Melanie (Nora Tschirner) is a young woman living out a dull existence in an English seaside town, her life crawls along until she meets Ray (Rob Knighton in his second feature performance), a recently divorced gangster-type back in town for one last job. Without a doubt the most charming and impressive feature to debut at EIFF this year, one of those films that comes along once in a blue moon and manages to hold its own amongst the vast array of features fighting for the spotlight. It sounds like a screwball gangster flick with a hint of Lost in Translation, which it could be billed as, but you’d be missing the point. Even though it flaunts moments of comedy and does indeed slip in a gangster undertone, it’s so much more.
Directed by the collective Jones, Everyone’s Going to Die takes a tried and tested formula for British sob-stories and goes back to basics, narratively speaking it’s a simple enough film; Ray and Melanie potter about exploring the tedium of their lives and getting up to mischief. There’s a sombre mood clinging to most of the film that is time and time again shattered with Coen brother-style cock-ups or heart-warming scenes between the film’s spellbinding central performances.
The opening scenes hark at Less Than Zero, a ruined house the morning after a party shot with virtually no sound in a drab palette of greys, Melanie wandering the halls dressed as Chaplin cutting a, surely iconic, silhouette. Ray is forced into black suit and tie after his enraged wife vandalises the rest of his clothes and turfs him out, forcing the gangster into a dangerously stereotypical but hilariously referential costume. Ray goes to meet his recently deceased estranged brother‘s family only to find his brother may have reincarnated into a cat. The humour here is right on the mark, the zaniness of the script is one of its strongest features ensuring it doesn’t fade into the background as another exercise in loneliness. There’s nothing superficial about Everyone’s Going to Die, everything has substance to it.
The key to the whole show is the relationship between Tschirner and Knighton. Genuine care and love for the characters is inspired through a damaged but reserved performance on both counts. Both are trapped at a still point, a dead end from which they really believe there’s no escaping. The boredom of dead-end lives never transfers to the viewer though, instead the narrative throws the odd couple into bizarre waters; job changes, a reincarnated brother, a wiccan family, the hotel TV stuck on Gay chat lines, the little ridiculous details keep the two ultimately grounded characters on their toes. No matter how ridiculous the situation, Jones put the scene across in such a deadpan manner, the slightest ticks on Ray’s face are all you need to pick up on some of the driest humour put to film recently.
If one film deserves your attention this year it should be this one. It’s a heart-warming, often hilarious, sometimes heart-breaking tale of loneliness and the human need for companionship. It’s a love film sans love and a gangster film without gangsters.
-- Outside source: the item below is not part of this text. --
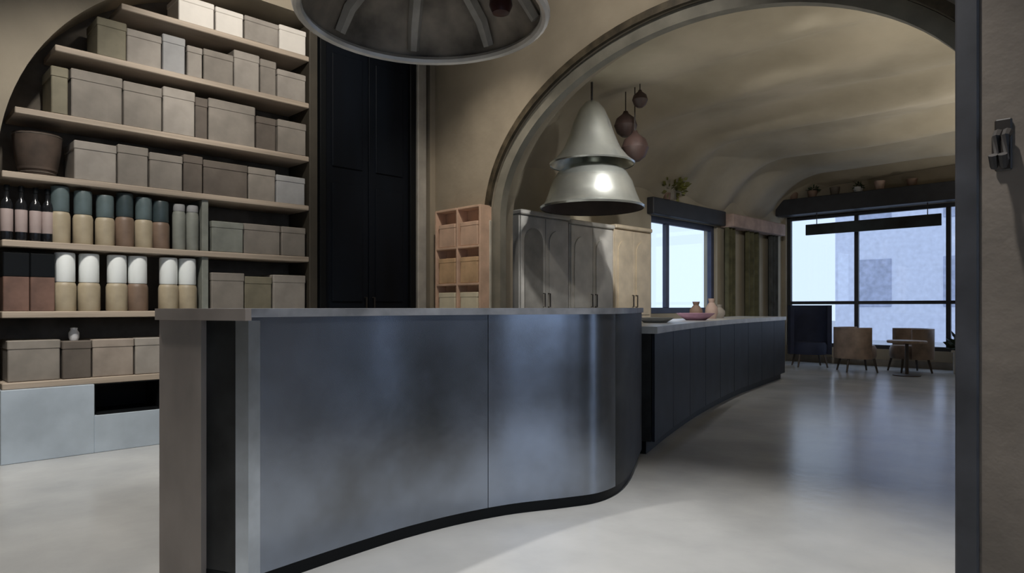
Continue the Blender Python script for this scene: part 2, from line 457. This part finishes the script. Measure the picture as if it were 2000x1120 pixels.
# fourth shelf: woven basket, boxes
bm = NB(); lathe(bm, [(.0,0),(.10,0),(.125,.08),(.14,.18),(.15,.30),(.135,.30),(.12,.05),(0,.03)], 16)
bk = link('basket', bm, 'brown_basket', None, True, loc=(LW-.19, .955, TZ[3])); tag(bk, 'dark brown round basket at the left end of the fourth shelf up', 'basket')
bm = NB()
for k in range(5):
    pts = [(.148*math.cos(t)*(.72+.065*k), .148*math.sin(t)*(.72+.065*k), .03+.065*k) for t in [2*math.pi*j/16 for j in range(17)]]
    tube(bm, pts, .007, 5)
link('weave_band', bm, 'taupe_dark', bk)
row(3, 1.14, 2.92, [.9,.7,.8,.5,1.2,.8,.9], ['taupe_light','taupe','taupe','taupe_dark','taupe_dark','taupe','grey_box'], (.22,.31), 'on the fourth shelf up')
# third shelf right, second shelf right
row(2, 2.09, 2.92, [.8,1,.7], ['grey_green','taupe','taupe'], (.25,.30), 'on third shelf up right of divider')
row(1, 2.09, 2.92, [.9,.8,1.0], ['taupe','olive_box','taupe_light'], (.25,.32), 'on second shelf up right of divider')
plinth_h = row(0, .76, 2.92, [1,.6,.9,.8,1,.7,1.1,.9], ['taupe','taupe_dark','kraft','taupe_light','kraft','taupe','kraft','taupe'], (.26,.32), 'on the plinth')
# jars
def jar(k, y, r, h, split, bodym, lidm, lab, cat='jar', grp='jars on the wall shelves', x=None, name='jar'):
    bm = NB(); hb = h*split
    lathe(bm, [(0,0),(r*.94,0),(r,.012),(r,hb-.03),(r*.9,hb-.008),(r*.8,hb)], 20, cap1=True)
    o = link(name, bm, bodym, None, True, loc=(x if x else LW-.03-r, y, TZ[k]))
    bm = NB(); lathe(bm, [(r*.86,hb),(r*.9,hb+.006),(r*.9,h-.012),(r*.84,h),(0,h)], 20); link('lid', bm, lidm, o, True)
    tag(o, lab, cat, grp)
    return o
def yat(px):  # where a line of sight in plan meets the shelf front
    a = (px-1000)/1300; d = 7.79/(1-a); return d*(1+a)/R2
for i, y in enumerate([1.10, 1.25, 1.43, 1.57, 1.79, 1.93]):
    jar(1, y, .072, .415, .50, 'tan' if i not in (3,) else 'tan_brown', 'white_lid', '%s jar with tall white lid, %s from the left on the second shelf up' % ('brown' if i==3 else 'tan', ORD[i]))
for i, y in enumerate([1.07, 1.21, 1.35, 1.48, 1.61, 1.73]):
    jar(2, y, .064, .40-.015*(i%3), .56, ['tan','tan','tan','tan_brown','tan','tan_brown'][i], ['teal','teal','teal','teal_dark','teal','teal_dark'][i], '%s jar with %s lid, %s jar from the left on the third shelf up' % (['tan','tan','tan','brown','tan','brown'][i], ['teal grey','teal grey','teal grey','dark teal','teal grey','dark teal'][i], ORD[i]))
for i, y in enumerate([1.86, 1.96]):
    jar(2, y, .048, .36, .85, 'grey_green', 'grey_box', 'grey green canister, %s of two beside the shelf divider' % ['left','right'][i], 'canister', 'grey canisters by the divider', name='canister')
# slim dark bottles, black-lidded rust cartons on the left
for i, y in enumerate([.765, .845, .925, .995]):
    bm = NB(); lathe(bm, [(0,0),(.032,0),(.035,.01),(.035,.24),(.028,.27),(.013,.29),(.013,.34)], 16, cap1=True)
    o = link('bottle', bm, 'dark_glass', None, True, loc=(LW-.08, y, TZ[2]))
    bm = NB(); lathe(bm, [(.0355,.06),(.0362,.062),(.0362,.21),(.0355,.212)], 16); link('label', bm, 'pink_label', o, True)
    bm = NB(); lathe(bm, [(.014,.335),(.017,.337),(.017,.372),(.012,.376),(0,.376)], 12); link('cap', bm, 'black', o, True)
    tag(o, 'slim black bottle with pinkish label, %s from the left on the third shelf up' % ORD[i], 'bottle', 'slim dark bottles on the shelves')
for i, (a, b) in enumerate(((.74,.885),(.89,1.03))):
    bm = NB(); box(bm, -.13, .13, -(b-a)/2, (b-a)/2, 0, .24, .005); o = link('carton', bm, 'rust', None, loc=(LW-.17,(a+b)/2,TZ[1]))
    bm = NB(); box(bm, -.134, .134, -(b-a)/2-.002, (b-a)/2+.002, .235, .40, .006); link('lid', bm, 'black', o)
    tag(o, 'rust brown carton with deep black lid, %s of two at the left shelf end' % ['left','right'][i], 'box', 'rust cartons on the shelves')
bm = NB(); lathe(bm, [(0,0),(.026,0),(.034,.02),(.034,.055),(.022,.075),(.024,.09),(0,.095)], 16)
o = link('porcelain_jar', bm, 'white', None, True, loc=(LW-.12, 1.16, TZ[0]+plinth_h[1])); tag(o, 'little white porcelain jar on a dark box above the plinth', 'jar')

# ---------------------------------------------------------------- front counter (tall, curved steel)
near = [(-.96,2.43),(-.77,2.665),(-.62,2.84),(-.46,3.01),(-.247,3.19),(0,3.345),(.28,3.455),(.46,3.545),(.60,3.72),(.71,3.98),(.80,4.28),(.90,4.62)]
NP = resample(catmull([V(*p) for p in near]), .03)
BACKDIR = Vector((-.96, -.10, 0))
t = thing('front_counter', 'tall curved counter clad in dark blue grey steel sheets in the foreground', 'counter', (NP[0].x, NP[0].y, 0))
E0 = Vector((*V(-.96,2.43),0)); E1 = Vector((*V(-1.36,2.60),0)); o0 = Vector((NP[0].x, NP[0].y, 0))
ed = (E1-E0).normalized(); en = Vector((ed.y, -ed.x, 0))
if en.y > 0: en = -en
EL = (E1-E0).length
def backp(dist):   # rear edge of the counter, swinging from the end face to the run
    o = []
    for k, p in enumerate(NPl):
        w = min(1, k/25); o.append(p + (ed*(1-w)+BACKDIR*w)*min(dist, EL+.01+w))
    return o
def loc_(pts): return [p - Vector((NP[0].x, NP[0].y, 0)) for p in pts]
NPl = loc_(NP)
n = len(NPl)
edge_pt = Vector((*V(.575, 3.685), 0)) - Vector((NP[0].x, NP[0].y, 0))
ke = min(range(n), key=lambda k: (NPl[k]-edge_pt).length)      # past here the steel's dark reflection is put into the panel colour
cuts = [0, int(n*.40), ke, n-1]
for a, b in zip(cuts, cuts[1:]):
    seg_ = NPl[a:b+1]; s2 = list(seg_)
    if a: s2[0] = s2[0].lerp(s2[1], .12)
    bm = NB(); strip_solid(bm, offset(s2, 0), offset(s2, -.02), .06, 1.012); link('steel_panel' if a < ke else 'dark_reflection_panel', bm, 'steel' if a < ke else 'counter_dark', t, True)
bm = NB(); strip_solid(bm, offset(NPl, -.03), backp(.45), .06, 1.01); link('carcass', bm, 'counter_dark', t, True)
bm = NB(); strip_solid(bm, offset(NPl, -.022), backp(.42), 0, .06); link('toe_kick', bm, 'black', t, True)
bm = NB(); strip_solid(bm, offset(NPl, .012), backp(.50), 1.012, 1.044); link('worktop', bm, 'counter_cap', t, True)
# end of the counter: bright corner strip, dark inset panel, clay-coloured end post
def endpiece(name, s0, s1, z0, z1, d0, d1, m):
    a, b = E0+ed*s0-o0, E0+ed*s1-o0
    bm = NB(); strip_solid(bm, [a+en*d1, b+en*d1], [a+en*d0, b+en*d0], z0, z1); link(name, bm, m, t)
endpiece('corner_strip', -.012, .05, .0, 1.0, -.05, .015, 'steel_bright')
endpiece('end_panel', .05, .215, .0, 1.0, -.06, -.03, 'counter_dark')
endpiece('end_post', .215, EL, .0, 1.0, -.12, .02, 'counter_post')
endpiece('end_cap', -.012, EL+.012, 1.0, 1.044, .0, .03, 'counter_post')

# lower bar counter running through the arch
far = [(1.01,4.72),(1.36,5.46),(1.9,6.5),(2.7,7.85),(4.0,9.75)]
FP = resample(catmull([V(*p) for p in far]), .05)
f0 = Vector((FP[0].x, FP[0].y, 0)); FPl = [p-f0 for p in FP]
t2 = thing('bar_counter', 'long low navy black counter with pale top running through the arch', 'counter', f0)
nf = len(FPl); k0 = 0
while k0 < nf-1:
    k1 = min(k0+13, nf-1); 
    if nf-1-k1 < 5: k1 = nf-1
    s_ = FPl[k0:k1+1]; s2 = list(s_); s2[0] = s2[0].lerp(s2[1], .2)
    bm = NB(); strip_solid(bm, offset(s2, 0), offset(s2, -.02), .09, .86); link('front_panel', bm, 'counter_navy', t2, True)
    k0 = k1
bm = NB(); strip_solid(bm, offset(FPl, -.025), offset(FPl, -.62), .09, .86); link('carcass', bm, 'counter_dark', t2, True)
bm = NB(); strip_solid(bm, offset(FPl, -.06), offset(FPl, -.58), 0, .09); link('toe_kick', bm, 'black', t2, True)
bm = NB(); strip_solid(bm, offset(FPl, .02), offset(FPl, -.66), .86, .91); link('worktop', bm, 'counter_top', t2, True)
def on_bar(i, back): 
    q = offset(FP, -back)[i]; return (q.x, q.y, .91)
# things on the bar counter
bm = NB(); lathe(bm, [(0,.0),(.10,.0),(.17,.05),(.20,.075),(.19,.075),(.10,.015),(0,.012)], 24)
o = link('bowl', bm, 'pink', None, True, loc=on_bar(int(nf*.42), .22)); tag(o, 'wide pink bowl on the pale bar counter top', 'bowl')
bm = NB(); lathe(bm, [(0,.0),(.10,.0),(.15,.03),(.17,.045),(.16,.045),(.10,.012),(0,.01)], 24)
o = link('tray', bm, 'pot_pale', None, True, loc=on_bar(int(nf*.22), .3)); tag(o, 'round pale dish on the bar counter near the front counter', 'dish')
for i, (fr, bk_, h, m, lab) in enumerate(((.50,.35,.20,'pot_brown','brown clay vase on the bar counter behind the pink bowl'),(.58,.30,.24,'pelmet','rosy tall vase on the bar counter, middle of three'),(.66,.34,.17,'taupe_light','pale squat vase on the bar counter nearest the windows'))):
    bm = NB(); lathe(bm, [(0,0),(.05,0),(.075,h*.3),(.07,h*.55),(.03,h*.8),(.042,h),(.034,h),(.022,h*.8),(0,h*.75)], 20)
    o = link('vase', bm, m, None, True, loc=on_bar(int(nf*fr), bk_)); tag(o, lab, 'vase', 'vases on the bar counter')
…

A powerhouse set of performances from the magnificent Nora Tschirner and Rob Knighton ensures the film is never dull or misfired and as for Jones, the stunning look of the film and the genius of the script ensures they are a talent to keep your eye out for.
A gem of a film; bittersweet, concise, thought-provoking, and above all entirely captivating, Everyone’s Going to Die is one of the most impressive British films going about just now.